North Korea Has Already Started Rebuilding a Long-Range Rocket Site

President Trump’s second summit with Kim Jong-un didn’t go very well. After months of touting the “friendship,” “love” and “special bond” he shares with the dictator, Trump “walked” from negotiations in Hanoi last week without any sort of agreement. Two days later, satellite imagery revealed that North Korea has been rebuilding one of its long-range rocket sites.
“This renewed activity, taken just two days after the inconclusive Hanoi Summit between President Donald Trump and North Korean leader Kim Jong Un, may indicate North Korean plans to demonstrate resolve in the face of U.S. rejection of North Korea’s demands at the summit to lift five U.N. Security Council sanctions enacted in 2016-2017,” said analysts at Beyond Parallel in a report published Tuesday. According to 38 North, the “rapid” rebuild of the Sohae Satellite Launching Station began sometime between February 16th and March 2nd. Trump’s summit with Kim in Hanoi unraveled on February 28th.
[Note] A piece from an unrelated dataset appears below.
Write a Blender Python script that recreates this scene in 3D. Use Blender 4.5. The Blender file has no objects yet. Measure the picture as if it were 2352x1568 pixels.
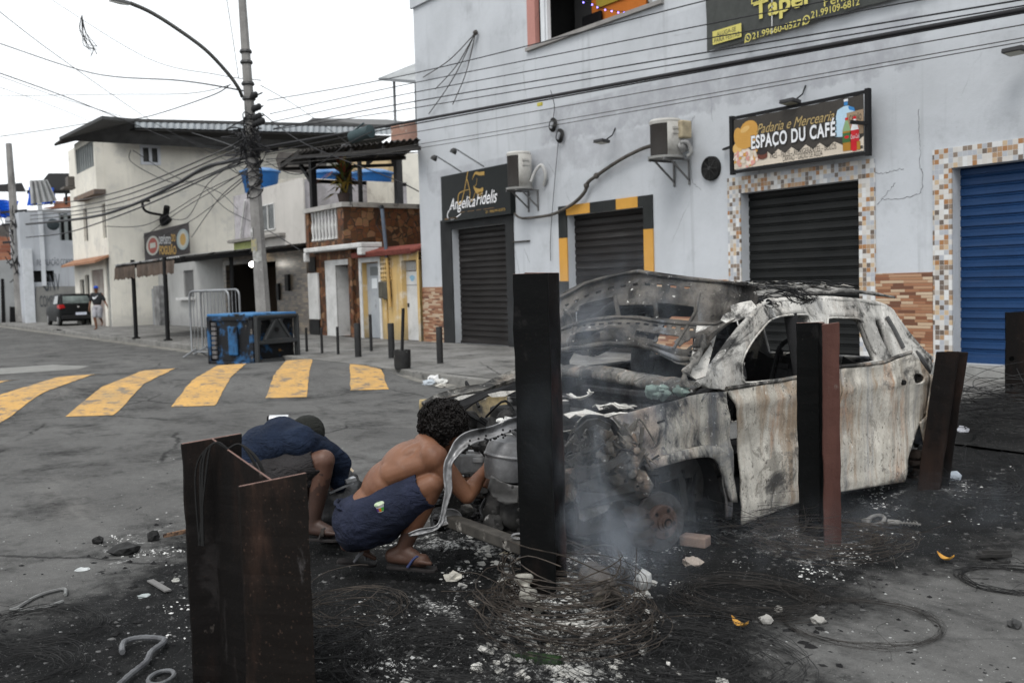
import bpy, bmesh, math, random
from math import sin, cos, pi, radians, exp, sqrt, atan2
from mathutils import Vector as V, Matrix, noise as mnoise
random.seed(7)
SC = bpy.context.scene
COL = SC.collection
# ------------------------------------------------------------ camera
# world: X runs along the shop fronts, Y away from the camera towards them, Z up (metres)
FPX, PIT, ROL, YAW, CAMH = 2298.05, .0585074, -.0289342, .602565, 1.55
PCX, PCY = 1176.0, 784.0                       # centre of the 2352 x 1568 plate used for measuring
CAM = V((0, 0, CAMH))
_a = V((-cos(YAW), sin(YAW), 0))
FW = V((_a.x*cos(PIT), _a.y*cos(PIT), -sin(PIT)))
_r = FW.cross(V((0, 0, 1))).normalized()
_u = _r.cross(FW)
RT = _r*cos(ROL)+_u*sin(ROL)
UP = _u*cos(ROL)-_r*sin(ROL)
cd = bpy.data.cameras.new('camera')
cam = bpy.data.objects.new('camera', cd)
COL.objects.link(cam)
cd.sensor_width = 36
cd.lens = FPX/2352*36
cd.clip_start = .05
cd.clip_end = 2000
cam.matrix_world = Matrix(((RT.x, UP.x, -FW.x, 0), (RT.y, UP.y, -FW.y, 0), (RT.z, UP.z, -FW.z, CAMH), (0, 0, 0, 1)))
cd.dof.use_dof = True
cd.dof.focus_distance = 5.6
cd.dof.aperture_fstop = 3.4
SC.camera = cam
# ------------------------------------------------------------ world, sun, exposure
SUN_EL, SUN_AZ = radians(56), radians(302)
w = bpy.data.worlds.new('World')
SC.world = w
w.use_nodes = True
wn = w.node_tree
wn.nodes.clear()
sky = wn.nodes.new('ShaderNodeTexSky')
sky.sky_type = 'NISHITA'
sky.sun_disc = False
sky.sun_elevation = SUN_EL
sky.sun_rotation = radians(90)-SUN_AZ
sky.air_density = 1.0
sky.dust_density = 3.0
hs = wn.nodes.new('ShaderNodeHueSaturation')
hs.inputs['Saturation'].default_value = .12
hs.inputs['Value'].default_value = 1.0
mx = wn.nodes.new('ShaderNodeMixRGB')
mx.inputs['Fac'].default_value = .6
mx.inputs['Color2'].default_value = (9.6, 10.0, 10.3, 1)       # the cloud layer
bg = wn.nodes.new('ShaderNodeBackground')
bg.inputs['Strength'].default_value = .1
wo = wn.nodes.new('ShaderNodeOutputWorld')
wn.links.new(sky.outputs[0], hs.inputs['Color'])
wn.links.new(hs.outputs[0], mx.inputs['Color1'])
wn.links.new(mx.outputs[0], bg.inputs[0])
wn.links.new(bg.outputs[0], wo.inputs[0])
sl = bpy.data.lights.new('sun', 'SUN')
sl.energy = 1.15
sl.angle = radians(25)
sl.color = (1, .97, .93)
so = bpy.data.objects.new('sun', sl)
COL.objects.link(so)
sd = V((cos(SUN_EL)*cos(SUN_AZ), cos(SUN_EL)*sin(SUN_AZ), sin(SUN_EL)))
so.rotation_euler = sd.to_track_quat('Z', 'Y').to_euler()
so.location = (0, -10, 30)
SC.view_settings.view_transform = 'Standard'
SC.view_settings.look = 'None'
SC.view_settings.gamma = 1
SC.view_settings.exposure = .82
SC.cycles.volume_step_rate = 3
SC.cycles.volume_max_steps = 128
SC.cycles.volume_bounces = 1
SC.cycles.max_bounces = 6
SC.cycles.transparent_max_bounces = 12
SC.cycles.use_denoising = True

# ------------------------------------------------------------ measuring helpers (plate pixel -> point on a real plane)
def ray(x, y): return RT*((x-PCX)/FPX)-UP*((y-PCY)/FPX)+FW
def G(x, y, z=0.):
    d = ray(x, y); return CAM+d*((z-CAMH)/d.z)
def F(x, y, Y=12.5):
    d = ray(x, y); return CAM+d*(Y/d.y)
def XP(x, y, X):
    d = ray(x, y); return CAM+d*(X/d.x)
def P(x, y, dep): return CAM+ray(x, y)*dep
def L3(a, b, t): return a+(b-a)*t
def sm(a, b, x):
    t = max(0., min(1., (x-a)/(b-a))); return t*t*(3-2*t)
def rnd(a, b): return random.uniform(a, b)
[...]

North Korea’s Sohae Satellite Launching Station (Tongchang-ri): Rebuilding commences on launch pad and engine test stand https://t.co/AoJY3kRyoF
— 38 North (@38NorthNK) March 6, 2019
The Sohae Satellite Launching Station is known primarily as a space launch center. Following Trump’s initial summit with Kim in Sinapore last June, North Korea began to dismantle the site, but according to 38 North those efforts ceased around August 2018. Rebuilding the station could be a sign that North Korea plans to resume its testing of intercontinental ballistic missiles, which use technology similar to that of the satellites that have been launched from the station in the past. The president has cited North Korea’s lack of recent ICBM testing as a key concession resulting from his rosy relationship with Kim. According to Trump, Kim promised in Hanoi not to resume nuclear or missile testing.
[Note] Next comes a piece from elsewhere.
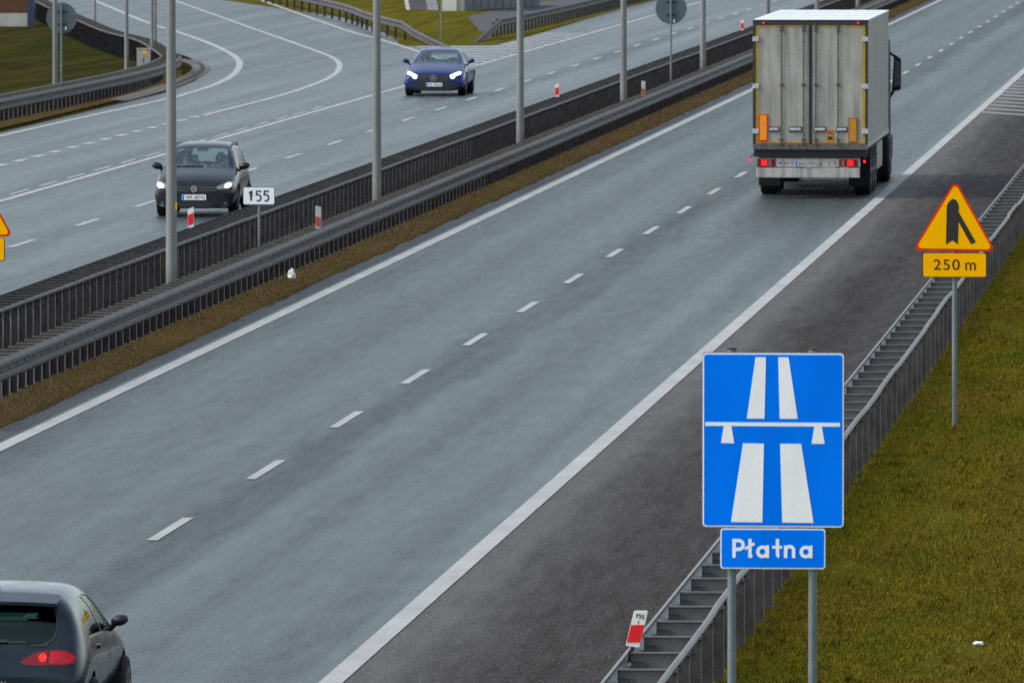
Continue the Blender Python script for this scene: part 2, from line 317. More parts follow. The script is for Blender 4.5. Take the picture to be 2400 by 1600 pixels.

Though the U.S. has called North Korea’s space program a cover for testing technology that could be used to launch ICBMs, there’s no concrete evidence the rebuild has anything to do with missiles.
2/ Aside from the fact that #DPRK has never tested an ICBM from Sohae—it's a space launch vehicle launch site—preparation for any launch would require a wide range of activities not observed in the imagery.
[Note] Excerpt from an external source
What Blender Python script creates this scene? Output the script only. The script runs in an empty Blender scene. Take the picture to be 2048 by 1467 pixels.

— Joel Wit (@Joel_Wit38) March 6, 2019
According to the New York Times, National Intelligence Service officials speaking to lawmakers at South Korea’s National Assembly on Tuesday said that new construction at Sohae began before Trump met with Kim at Hanoi and that it could have been part of an effort to make dismantling the site “more dramatic” were the two leaders to have reached an agreement.
Regardless of North Korea’s intentions, the new construction at Sohae is only the latest sign not only that North Korea never intended to denuclearize — as National Intelligence Director Dan Coats explained last month — but also that it has been consistently bolstering its nuclear capabilities since Trump and Kim met in Singapore last June. Those talks ended amicably. The summit last week did not, with negotiations breaking down over North Korea’s demand for sanctions to be lifted. Now, the Trump administration is saying pressure may be heightened. “If they’re not willing to [denuclearize], then I think President Trump has been very clear,” National Security Adviser John Bolton said on the Fox Business Channel after the summit fell apart. “They’re not going to get relief from the crushing economic sanctions that have been imposed on them, and we’ll look at ramping those sanctions up, in fact.”
It doesn’t look like North Korea is going to stop at Sohae.